In che misura il .it è legato all’Italia, oltre al fatto della pura appartenenza geografica?

Il .it è un marchio distintivo che rappresenta storicamente il Made in Italy ed è nostro interesse che il nostro artigianato, la nostra manifattura, i nostri prodotti in generale siano rappresentati da un dominio ccTLD che comunichi sicurezza e affidabilità dei Registranti e dei dati. Registro .it è in grado di offrire queste garanzie. Inoltre attraverso il CIR, Comitato consultivo di Indirizzo di Registro, si decide ogni anno come destinare gli eventuali fondi residuali (Registro lavora a costo e non può guadagnare).

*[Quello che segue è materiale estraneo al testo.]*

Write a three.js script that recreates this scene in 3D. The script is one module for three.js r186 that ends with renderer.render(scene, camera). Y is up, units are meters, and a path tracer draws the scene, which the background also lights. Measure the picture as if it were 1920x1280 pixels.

Solitamente vengono scelti progetti che abbiano a che fare con il mondo di internet e del digitale ma in passato abbiamo deciso di destinarli anche in altro modo: è il caso del rifacimento delle aule scolastiche di Paganica in Abruzzo dopo il terremoto del 2009 e quelle di Rocchetta di Vara e Vernazza nelle Cinque Terre, a seguito dell’alluvione del 2011. E anche per quest’anno abbiamo attivato una consultazione per una destinazione simile.

Perché il .it è il dominio del nostro Paese e la rete è sociale ancor prima che digitale: occorre quindi ripartire dalla formazione nelle scuole per far sì che tutti i cittadini acquisiscano consapevolezza a un suo uso corretto e intelligente, a vantaggio di tutti.